Starting at the first line of the data below, retype every line up to and including the one containing "scene.camera = cam".
────────────────
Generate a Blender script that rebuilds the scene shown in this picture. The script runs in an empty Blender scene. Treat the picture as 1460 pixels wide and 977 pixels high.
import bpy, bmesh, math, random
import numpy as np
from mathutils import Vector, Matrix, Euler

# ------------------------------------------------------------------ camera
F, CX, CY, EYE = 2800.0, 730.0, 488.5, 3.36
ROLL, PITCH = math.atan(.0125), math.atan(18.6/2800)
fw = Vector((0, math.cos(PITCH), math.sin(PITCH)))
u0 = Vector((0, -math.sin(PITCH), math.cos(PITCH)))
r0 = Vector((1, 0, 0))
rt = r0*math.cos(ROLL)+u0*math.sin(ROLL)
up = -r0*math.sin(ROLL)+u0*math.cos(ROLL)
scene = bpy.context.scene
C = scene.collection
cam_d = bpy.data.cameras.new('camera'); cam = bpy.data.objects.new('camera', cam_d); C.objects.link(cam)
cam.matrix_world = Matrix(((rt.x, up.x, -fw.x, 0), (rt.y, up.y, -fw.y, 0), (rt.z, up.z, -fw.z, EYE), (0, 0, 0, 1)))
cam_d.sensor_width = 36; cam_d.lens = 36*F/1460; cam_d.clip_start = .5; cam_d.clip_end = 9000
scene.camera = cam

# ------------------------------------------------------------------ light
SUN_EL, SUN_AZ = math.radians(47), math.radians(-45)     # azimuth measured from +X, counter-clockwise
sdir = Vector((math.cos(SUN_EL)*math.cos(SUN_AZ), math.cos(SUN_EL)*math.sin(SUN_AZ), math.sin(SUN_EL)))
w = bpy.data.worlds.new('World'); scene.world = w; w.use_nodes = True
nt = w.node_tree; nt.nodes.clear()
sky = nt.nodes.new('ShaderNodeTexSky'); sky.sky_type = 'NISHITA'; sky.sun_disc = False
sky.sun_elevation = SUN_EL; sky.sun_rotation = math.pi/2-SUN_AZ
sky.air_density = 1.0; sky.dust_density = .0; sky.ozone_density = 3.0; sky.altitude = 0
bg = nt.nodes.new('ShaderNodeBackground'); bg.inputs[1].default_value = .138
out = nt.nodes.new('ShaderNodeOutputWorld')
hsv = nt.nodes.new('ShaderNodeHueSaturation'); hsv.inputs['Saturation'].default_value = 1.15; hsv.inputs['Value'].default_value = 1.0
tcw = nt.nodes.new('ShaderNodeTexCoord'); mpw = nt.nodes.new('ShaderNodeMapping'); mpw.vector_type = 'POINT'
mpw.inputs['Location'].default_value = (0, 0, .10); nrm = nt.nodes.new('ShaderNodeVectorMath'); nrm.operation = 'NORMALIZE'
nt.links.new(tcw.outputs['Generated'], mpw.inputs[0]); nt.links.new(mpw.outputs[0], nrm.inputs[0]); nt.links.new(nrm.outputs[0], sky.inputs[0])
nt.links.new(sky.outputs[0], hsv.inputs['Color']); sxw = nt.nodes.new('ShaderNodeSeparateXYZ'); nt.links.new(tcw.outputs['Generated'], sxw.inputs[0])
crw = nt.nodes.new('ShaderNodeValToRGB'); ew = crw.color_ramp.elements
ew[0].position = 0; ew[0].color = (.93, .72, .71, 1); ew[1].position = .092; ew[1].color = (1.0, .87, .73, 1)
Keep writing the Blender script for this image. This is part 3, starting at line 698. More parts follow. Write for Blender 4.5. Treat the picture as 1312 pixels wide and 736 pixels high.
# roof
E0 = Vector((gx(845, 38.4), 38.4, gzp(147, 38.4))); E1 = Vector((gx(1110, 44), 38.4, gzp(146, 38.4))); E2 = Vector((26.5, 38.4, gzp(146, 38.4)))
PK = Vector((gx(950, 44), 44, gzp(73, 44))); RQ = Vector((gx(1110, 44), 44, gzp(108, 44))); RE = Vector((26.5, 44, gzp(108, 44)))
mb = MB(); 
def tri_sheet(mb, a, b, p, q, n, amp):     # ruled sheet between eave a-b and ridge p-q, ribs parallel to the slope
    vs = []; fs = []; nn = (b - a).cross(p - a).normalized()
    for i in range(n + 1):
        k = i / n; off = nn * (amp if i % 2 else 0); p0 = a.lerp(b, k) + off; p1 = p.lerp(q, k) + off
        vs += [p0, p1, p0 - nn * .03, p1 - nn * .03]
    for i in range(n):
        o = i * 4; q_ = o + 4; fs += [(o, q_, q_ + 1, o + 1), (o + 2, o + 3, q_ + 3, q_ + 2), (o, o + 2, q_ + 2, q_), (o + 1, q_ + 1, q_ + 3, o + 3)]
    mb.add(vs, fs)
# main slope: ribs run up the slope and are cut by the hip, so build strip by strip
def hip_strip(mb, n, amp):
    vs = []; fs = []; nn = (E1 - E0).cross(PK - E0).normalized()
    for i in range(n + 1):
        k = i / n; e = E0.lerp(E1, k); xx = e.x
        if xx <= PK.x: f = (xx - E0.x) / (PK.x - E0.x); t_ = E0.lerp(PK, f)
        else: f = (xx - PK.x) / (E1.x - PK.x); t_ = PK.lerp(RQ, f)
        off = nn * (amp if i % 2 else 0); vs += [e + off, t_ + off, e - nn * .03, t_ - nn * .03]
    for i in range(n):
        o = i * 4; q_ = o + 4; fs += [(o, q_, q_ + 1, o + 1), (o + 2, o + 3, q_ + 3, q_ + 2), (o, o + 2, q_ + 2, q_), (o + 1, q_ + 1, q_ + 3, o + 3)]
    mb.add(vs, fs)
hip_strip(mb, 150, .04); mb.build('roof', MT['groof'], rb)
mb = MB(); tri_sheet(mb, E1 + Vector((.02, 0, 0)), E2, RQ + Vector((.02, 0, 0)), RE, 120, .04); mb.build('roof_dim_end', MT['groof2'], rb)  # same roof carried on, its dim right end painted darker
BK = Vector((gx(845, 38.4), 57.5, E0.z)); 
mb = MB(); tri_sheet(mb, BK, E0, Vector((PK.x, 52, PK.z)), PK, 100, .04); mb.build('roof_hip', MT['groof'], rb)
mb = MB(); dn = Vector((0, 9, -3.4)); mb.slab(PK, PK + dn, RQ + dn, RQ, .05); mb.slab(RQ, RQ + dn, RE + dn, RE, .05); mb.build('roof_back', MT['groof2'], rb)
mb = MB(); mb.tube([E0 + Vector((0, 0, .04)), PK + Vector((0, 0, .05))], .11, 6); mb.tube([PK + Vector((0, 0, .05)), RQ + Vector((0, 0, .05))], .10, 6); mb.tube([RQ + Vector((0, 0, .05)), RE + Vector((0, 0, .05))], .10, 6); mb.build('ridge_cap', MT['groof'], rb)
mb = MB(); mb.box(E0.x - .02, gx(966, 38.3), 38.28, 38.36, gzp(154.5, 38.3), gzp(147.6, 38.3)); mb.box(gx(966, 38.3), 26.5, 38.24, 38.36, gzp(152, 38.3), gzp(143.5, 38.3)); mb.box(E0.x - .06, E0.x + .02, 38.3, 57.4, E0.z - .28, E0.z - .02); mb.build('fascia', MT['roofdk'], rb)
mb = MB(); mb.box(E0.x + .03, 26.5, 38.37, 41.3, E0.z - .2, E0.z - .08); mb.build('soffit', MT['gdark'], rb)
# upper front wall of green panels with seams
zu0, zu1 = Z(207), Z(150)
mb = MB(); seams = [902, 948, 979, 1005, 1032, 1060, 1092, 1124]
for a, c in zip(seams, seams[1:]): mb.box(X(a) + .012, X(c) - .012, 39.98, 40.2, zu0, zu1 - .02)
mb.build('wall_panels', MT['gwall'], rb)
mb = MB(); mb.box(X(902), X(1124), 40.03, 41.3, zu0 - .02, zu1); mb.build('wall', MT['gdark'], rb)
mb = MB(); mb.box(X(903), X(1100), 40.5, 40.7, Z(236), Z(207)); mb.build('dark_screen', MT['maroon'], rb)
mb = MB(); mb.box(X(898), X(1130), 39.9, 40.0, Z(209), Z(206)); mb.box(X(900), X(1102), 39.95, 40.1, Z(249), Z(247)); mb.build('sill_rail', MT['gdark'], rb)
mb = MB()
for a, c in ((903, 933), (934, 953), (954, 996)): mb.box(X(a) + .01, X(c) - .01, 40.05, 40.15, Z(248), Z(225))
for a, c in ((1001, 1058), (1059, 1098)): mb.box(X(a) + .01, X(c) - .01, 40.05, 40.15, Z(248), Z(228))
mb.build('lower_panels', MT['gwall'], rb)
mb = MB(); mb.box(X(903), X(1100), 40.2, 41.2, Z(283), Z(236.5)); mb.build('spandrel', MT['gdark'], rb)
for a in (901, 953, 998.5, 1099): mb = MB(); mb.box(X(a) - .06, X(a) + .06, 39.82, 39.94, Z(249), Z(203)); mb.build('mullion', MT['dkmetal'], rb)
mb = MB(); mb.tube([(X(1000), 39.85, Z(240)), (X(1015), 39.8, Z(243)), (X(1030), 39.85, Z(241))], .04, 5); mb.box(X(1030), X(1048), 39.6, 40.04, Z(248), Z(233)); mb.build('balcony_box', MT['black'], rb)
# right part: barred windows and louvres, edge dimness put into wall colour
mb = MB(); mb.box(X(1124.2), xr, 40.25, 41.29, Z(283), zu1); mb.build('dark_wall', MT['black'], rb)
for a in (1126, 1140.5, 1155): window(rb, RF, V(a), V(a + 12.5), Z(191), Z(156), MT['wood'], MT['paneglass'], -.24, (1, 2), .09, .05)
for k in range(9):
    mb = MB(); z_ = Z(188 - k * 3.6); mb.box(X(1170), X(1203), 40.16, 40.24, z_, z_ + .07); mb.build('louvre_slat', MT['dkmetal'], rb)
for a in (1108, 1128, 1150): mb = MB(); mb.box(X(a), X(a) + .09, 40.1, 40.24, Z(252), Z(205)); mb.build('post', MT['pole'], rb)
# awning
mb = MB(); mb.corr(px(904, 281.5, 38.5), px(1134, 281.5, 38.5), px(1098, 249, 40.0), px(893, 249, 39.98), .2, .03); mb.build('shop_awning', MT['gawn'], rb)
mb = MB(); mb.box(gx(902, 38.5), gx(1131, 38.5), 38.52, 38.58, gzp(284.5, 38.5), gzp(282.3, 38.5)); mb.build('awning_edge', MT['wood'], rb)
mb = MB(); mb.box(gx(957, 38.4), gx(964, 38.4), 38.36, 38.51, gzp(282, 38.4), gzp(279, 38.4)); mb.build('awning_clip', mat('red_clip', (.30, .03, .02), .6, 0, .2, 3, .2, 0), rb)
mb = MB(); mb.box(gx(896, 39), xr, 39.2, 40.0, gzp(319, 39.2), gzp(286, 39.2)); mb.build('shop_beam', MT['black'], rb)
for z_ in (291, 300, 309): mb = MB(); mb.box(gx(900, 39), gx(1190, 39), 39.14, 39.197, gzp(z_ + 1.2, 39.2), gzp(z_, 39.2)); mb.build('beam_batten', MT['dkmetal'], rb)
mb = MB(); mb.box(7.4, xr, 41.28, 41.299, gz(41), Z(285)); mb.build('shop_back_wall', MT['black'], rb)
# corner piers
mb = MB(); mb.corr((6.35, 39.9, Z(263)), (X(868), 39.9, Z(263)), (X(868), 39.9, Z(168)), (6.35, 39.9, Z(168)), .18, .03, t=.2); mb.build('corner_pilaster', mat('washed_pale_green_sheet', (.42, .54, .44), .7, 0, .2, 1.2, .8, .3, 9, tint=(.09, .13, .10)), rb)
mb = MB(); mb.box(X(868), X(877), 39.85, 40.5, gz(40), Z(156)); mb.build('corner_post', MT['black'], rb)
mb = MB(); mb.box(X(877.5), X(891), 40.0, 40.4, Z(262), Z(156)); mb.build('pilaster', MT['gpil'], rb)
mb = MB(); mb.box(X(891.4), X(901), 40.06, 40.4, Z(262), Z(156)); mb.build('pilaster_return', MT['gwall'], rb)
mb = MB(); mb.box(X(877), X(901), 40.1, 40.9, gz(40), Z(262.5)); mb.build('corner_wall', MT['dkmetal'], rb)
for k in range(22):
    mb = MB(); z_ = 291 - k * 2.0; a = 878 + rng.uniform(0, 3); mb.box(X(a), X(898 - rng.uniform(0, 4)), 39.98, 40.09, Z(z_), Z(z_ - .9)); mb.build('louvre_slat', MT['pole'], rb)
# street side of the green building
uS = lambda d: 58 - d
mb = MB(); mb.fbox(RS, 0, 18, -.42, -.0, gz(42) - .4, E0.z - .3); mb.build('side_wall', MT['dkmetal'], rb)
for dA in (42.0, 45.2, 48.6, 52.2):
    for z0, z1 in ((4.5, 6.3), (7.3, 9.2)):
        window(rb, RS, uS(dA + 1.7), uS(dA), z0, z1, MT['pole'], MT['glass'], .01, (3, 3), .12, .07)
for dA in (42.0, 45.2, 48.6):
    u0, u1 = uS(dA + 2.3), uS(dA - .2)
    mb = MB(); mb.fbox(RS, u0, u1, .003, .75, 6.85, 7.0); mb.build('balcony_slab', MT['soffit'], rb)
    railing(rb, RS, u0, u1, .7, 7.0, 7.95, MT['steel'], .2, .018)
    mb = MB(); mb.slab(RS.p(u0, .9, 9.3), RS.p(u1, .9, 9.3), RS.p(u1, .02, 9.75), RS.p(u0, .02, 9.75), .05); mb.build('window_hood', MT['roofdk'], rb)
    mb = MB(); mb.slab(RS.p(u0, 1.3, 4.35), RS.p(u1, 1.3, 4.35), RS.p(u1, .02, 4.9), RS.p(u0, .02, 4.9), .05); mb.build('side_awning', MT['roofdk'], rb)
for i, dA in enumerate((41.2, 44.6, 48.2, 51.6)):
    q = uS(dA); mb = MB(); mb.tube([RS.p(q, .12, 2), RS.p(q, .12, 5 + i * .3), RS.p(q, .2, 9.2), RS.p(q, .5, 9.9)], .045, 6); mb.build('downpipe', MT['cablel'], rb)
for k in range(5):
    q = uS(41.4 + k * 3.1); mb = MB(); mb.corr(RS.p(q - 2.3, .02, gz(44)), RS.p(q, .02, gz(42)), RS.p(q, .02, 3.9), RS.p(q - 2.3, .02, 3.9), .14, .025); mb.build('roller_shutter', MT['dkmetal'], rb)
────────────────
• Answer to the exercise:
Generate a Blender script that rebuilds the scene shown in this picture. The script runs in an empty Blender scene. Treat the picture as 1460 pixels wide and 977 pixels high.
import bpy, bmesh, math, random
import numpy as np
from mathutils import Vector, Matrix, Euler

# ------------------------------------------------------------------ camera
F, CX, CY, EYE = 2800.0, 730.0, 488.5, 3.36
ROLL, PITCH = math.atan(.0125), math.atan(18.6/2800)
fw = Vector((0, math.cos(PITCH), math.sin(PITCH)))
u0 = Vector((0, -math.sin(PITCH), math.cos(PITCH)))
r0 = Vector((1, 0, 0))
rt = r0*math.cos(ROLL)+u0*math.sin(ROLL)
up = -r0*math.sin(ROLL)+u0*math.cos(ROLL)
scene = bpy.context.scene
C = scene.collection
cam_d = bpy.data.cameras.new('camera'); cam = bpy.data.objects.new('camera', cam_d); C.objects.link(cam)
cam.matrix_world = Matrix(((rt.x, up.x, -fw.x, 0), (rt.y, up.y, -fw.y, 0), (rt.z, up.z, -fw.z, EYE), (0, 0, 0, 1)))
cam_d.sensor_width = 36; cam_d.lens = 36*F/1460; cam_d.clip_start = .5; cam_d.clip_end = 9000
scene.camera = cam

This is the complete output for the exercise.